There is only one "guilty party" that is constantly addressed by Jesus of Galilee in the "New Testament" Gospels—and that "guilty one" is not (by Jesus himself) "objectified" and universalized in the mythic (and "substitutionist") form of the "Devil" (or "Satan"). Rather, the "guilty one" that Jesus always addresses is each and every human (apparent) self. That "guilty one" is the ego, the actual doer of "sin"—or the doer of the dissociative and Spiritually ignorant activity of the individual bodily (or psycho-physical) self.

According to Jesus of Galilee, the one (and, really Divine, rather than merely "religious") necessity is that the Wisdom quenching ego-self must be transcended in every single case. And, according to Jesus of Galilee, until there is a growth of right Wisdom and true Spirituality in the world, neither religion nor secular society is a refuge from falsehood and suffering.

Spiritual Adepts are born to help humankind to Realize the Divine Spiritual Truth—not to prevent themselves, as well as all others, from Realizing the Divine Spiritual Truth. Therefore, says Jesus of Galilee (along with all other Spiritual Adepts), it is time that all human beings surrender themselves, one by one, to the Divine Spiritual Reality, and, thus, approach the Divine nakedly, free of all self-armor, all presumptions of superiority, all moral righteousness, and all of the will toward dissociation from other lovers of Truth.

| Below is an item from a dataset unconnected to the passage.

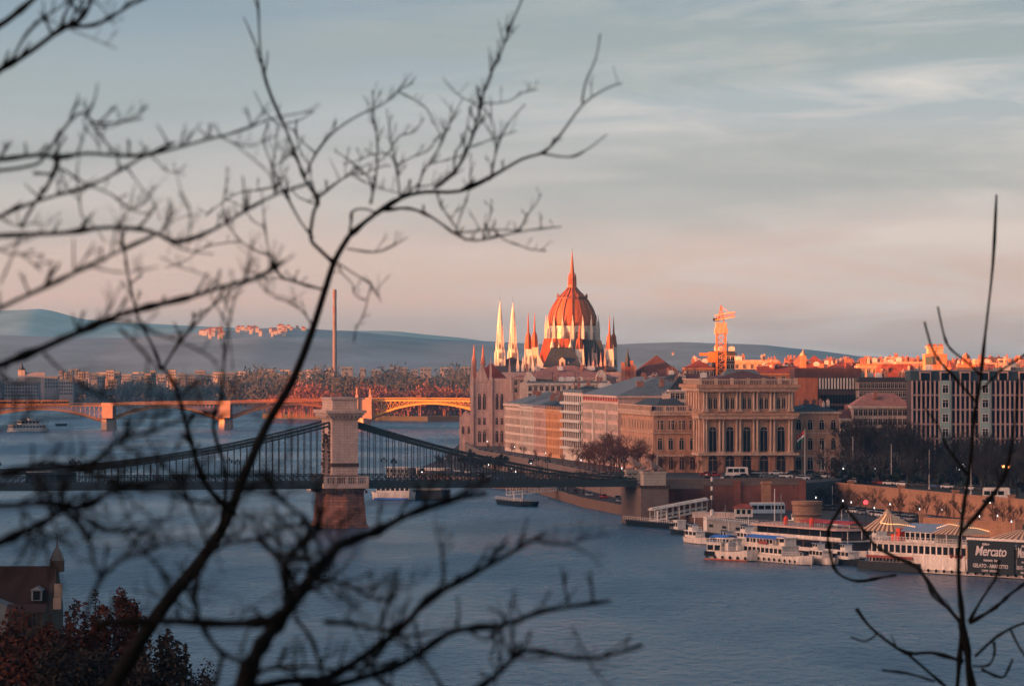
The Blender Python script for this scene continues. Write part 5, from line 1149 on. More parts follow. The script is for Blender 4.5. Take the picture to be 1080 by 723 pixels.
# restaurant ship
r, Ls = ship('restaurant_ship', 'broad white restaurant ship with a salmon roof deck and red awnings', pw(794, 580), pw(888, 588), 9.5, 1.3, BLACKHULL, .1, .06, .3)
cabin(r, .6, Ls - .6, .5, 9, 1.3, 2.4, DARKW, 9, HULLW, .9, 1.5, .5, .85); MB().box(.0, Ls - .2, -.3, -.1, 1.0, 1.9).build('bulwark', HULLW, r); MB().box(-.2, Ls, -.4, -.2, 3.7, 4.7).build('bulwark', HULLW, r)
cabin(r, .9, Ls - 1, .7, 8.8, 4.0, 2.3, DARKW, 8, None, 0, 1.6, .5, .88)
MB().prism([(-1.2, 2), (.5, -1), (Ls - 1, -1), (Ls + .2, 1.5), (Ls + .2, 8), (Ls - 1.2, 10), (.5, 10), (-1.2, 8)], 6.3, 6.75, .99).build('roof_deck', SALM, r)
canopy(r, Ls * .42, Ls * .98, 2.5, 8.5, 6.7, 8.4, REDC, 'awning')
for x in (Ls * .33, Ls * .62): MB().lathe([(.35, 6.7), (.6, 7.1), (.62, 8.3), (.3, 8.8), (.05, 9.0)], 8, x, 1.2).build('closed_parasol', mat('vermilion_canvas', (.75, .08, .04), .7), r)
MB().box(1.0, Ls * .3, 1.5, 8, 6.7, 7.0).build('roof_step', SALM, r); rail(r, [(0, -.7, 6.75), (Ls - 1, -.7, 6.75)], .9, GREYP, 2)
o = MB().lathe([(.5, 0), (.7, .2), (.5, .4)], 10).build('life_ring', WHITE, r, (4.5, -.55, .9)); o.rotation_euler = (R(90), 0, 0); o = dup(o, parent=r, loc=(13, -.55, .9))
# service pontoon
r, Ls = ship('service_pontoon', 'grey work pontoon with a tall striped mast and boxy deckhouse', pw(732, 566), pw(806, 575), 7, 1.6, BLACKHULL, .08, .05, .2)
cabin(r, 4.8, Ls * .86, 1.2, 6, 1.6, 3.1, GREYP, 4, GREYP, .3, .7, 1.4, .3); cabin(r, 4.6, 7.4, .9, 3, 1.7, 3.6, WHITE, 0, WHITE, .1); rail(r, [(.4, .6, 1.7), (5, .3, 1.6)], 1.1); rail(r, [(5, 1.2, 4.9), (Ls * .86, 1.2, 4.9)], 1.0)
ms = MB()
for dx in (-.4, .4): ms.tube([(5.4 + dx, 3, 1.6), (5.4 + dx * .2, 3, 17.5)], .14, 4)
for k in range(14): ms.beam((5.0 + k * .02, 3, 2.5 + k * 1.05), (5.8 - k * .02, 3, 3.5 + k * 1.05), .1, .1)
ms.build('mast', DARKMETAL, r)
for k in range(3): MB().box(5.1, 5.7, 2.8, 3.2, 10 + k * 2.4, 11.1 + k * 2.4).build('mast_board', WHITE, r)
MB().lathe([(.5, 6.0), (.5, 7.4), (.1, 7.6)], 8, 8.2, 2).build('funnel', WHITE, r)
for px, yt in ((817, 515), (824, 520)):
    t_ = thing('slender_mast', 'slender pale mast standing behind the restaurant ship' if px == 817 else 'shorter dark mast beside the slender pale one', 'mast', (gx(px, 1060), 1060, 0)); MB().tube([(0, 0, -.5), (0, 0, gz(yt, 1060))], [.2, .1], 5).build('pole', WHITE if px == 817 else GREYP, t_); MB().beam((-1.4, 0, 4.5), (1.4, 0, 4.2), .1, .1).build('spreader', GREYP, t_)
# pontoons with covered gangways
def gangway_pontoon(pa, pb, qa, label, glab, L2, zrise):
    r, Ls = ship('mooring_pontoon', label, pa, pb, 6.5, 1.5, BLACKHULL, .05, .05, .1, cat='pontoon'); rail(r, [(.3, .3, 1.5), (Ls - .3, .3, 1.5)], 1.0); MB().box(Ls * .6, Ls * .62, 1, 1.2, 1.5, 4.4).box(Ls * .6, Ls * .62, 3.8, 4, 1.5, 4.4).box(Ls * .6, Ls * .62, 1, 4, 4.4, 4.6).build('gate_frame', WHITE, r)
    g = thing('covered_gangway', glab, 'gangway', (qa[0], qa[1], 1.6), math.atan2(8, 15)); b_ = MB(); t_ = MB()
    for sy in (-1, 1):
        for z_ in (0, 1.1): b_.beam((0, sy * 1.3, z_), (L2, sy * 1.3, z_ + zrise), .18, .22)
        for k in range(10): x = L2 * k / 9; zz_ = zrise * k / 9; b_.box(x - .08, x + .08, sy * 1.3 - .08, sy * 1.3 + .08, zz_, zz_ + 3.0)
    b_.beam((0, 0, 0), (L2, 0, zrise), 2.6, .2); b_.build('walkway_frame', WHITE, g); t_.beam((-.5, 0, 3.1), (L2 + .5, 0, 3.1 + zrise), 3.4, .25); t_.beam((-.5, 0, 3.45), (L2 + .5, 0, 3.45 + zrise), 1.6, .4); t_.build('gangway_roof', WHITE, g)
    return r
gangway_pontoon(pw(656, 553), pw(712, 558), pw(688, 555), 'dark flat mooring pontoon beside the bridge abutment', 'white roofed gangway climbing to the quay beside the bridge abutment', 17, 2.6)
gangway_pontoon(pw(521, 531), pw(550, 534), pw(536, 527), 'small dark mooring pontoon seen beneath the chain bridge deck', 'white roofed gangway seen beneath the chain bridge deck', 21, 1.6)
# vessels behind the chain bridge
r, Ls = ship('river_cruiser', 'white river cruiser with a blue waterline seen beneath the bridge deck', pw(390, 527), pw(434, 527.5), 6, 2.4, HULLW, .2, .05, .4); MB().box(1.5, Ls - 1, -.06, .06, .1, .8).build('hull_stripe', BLUEC, r); cabin(r, 2, Ls - 1, .6, 5.4, 2.4, 2.4, WHITE, 7, WHITE, .3)
r, Ls = ship('dark_barge', 'black barge with crowded deck rails moored beside the white cruiser', pw(434.5, 527), pw(468, 527.5), 7, 3.3, BLACKHULL, .05, .05, .2); rail(r, [(.3, .3, 3.3), (Ls - .3, .3, 3.3)], 1.2, GREYP); cabin(r, 1.5, Ls - 2, 2, 6, 3.3, 2.0, GREYP, 4, WHITE, .3)
r, Ls = ship('launch', 'little pale launch just upstream of the stone bridge tower', pw(320, 517), pw(337, 518), 3, 1.2, HULLW, .3, .1, .4); cabin(r, 2, 4.5, .5, 2.5, 1.2, 1.3, WHITE, 2, WHITE, .1)
for i, (pa, pb, lab) in enumerate((((404, 503), (432, 503.5), 'low white houseboat glimpsed between the bridge hangers'), ((436, 504), (470, 504.5), 'pale floating restaurant glimpsed between the bridge hangers'))):
    r, Ls = ship('houseboat', lab, pw(*pa), pw(*pb), 7, 1.2, HULLW, .15, .1, .2); cabin(r, 1, Ls - 1, .5, 6, 1.2, 2.6, HULLW if i else GREYP, 6, WHITE, .4)
# ferry and barge far upstream
r, Ls = ship('ferry', 'white two decked ferry on the open water before the arch bridge', pw(11, 455.5), pw(53, 455), 7, 1.8, HULLW, .2, .15, .3)
cabin(r, 2, Ls - 3, .5, 6.5, 1.8, 2.6, WHITE, 10, WHITE, .4); cabin(r, 8, Ls - 7, 1, 6, 4.6, 2.3, WHITE, 5, WHITE, .6)
MB().box(14, 17, 2, 5, 7.0, 8.6).build('wheelhouse', WHITE, r)
r, Ls = ship('dark_barge', 'tiny dark barge following the white ferry', pw(58, 449), pw(70, 449), 5, 1.6, BLACKHULL, .1, .1, .1)
# ship with orange canopy behind the restaurant ship
r, Ls = ship('excursion_boat', 'low white boat with an orange canopy moored behind the restaurant ship', pw(858, 574), pw(908, 578), 6, 1.6, HULLW, .1, .3, .5)
cabin(r, 1, Ls * .8, .5, 5, 1.6, 1.6, DARKW, 6, WHITE, .4); canopy(r, Ls * .45, Ls * .95, .4, 5.2, 3.0, 5.2, mat('orange_canvas', (.6, .2, .07), .7))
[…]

In every generation, the Spiritual Masters of the past are dead (and now gone on to their destiny in the Divine). Therefore, in every generation, those who have Realized what the Spiritual Masters taught in the past must come forward, alive, to teach the people. Those who have not themselves Realized what the past Spiritual Masters taught must remain silent, and submit to the process of Realizing the Truth—but the Adept-Realizers and their Realized devotees must give their Self-Radiant Witness and Demonstration. Only thus does the Truth survive, uncorrupted and alive, generation after generation. And, if any generation is without a living Spiritual tradition (able to be continued, from generation to generation, by real and effective Spirit-Baptizing means), then its children are, likewise, without the Liberating Light—even while the holy books are piled up, one upon the other, like a fortress in the night.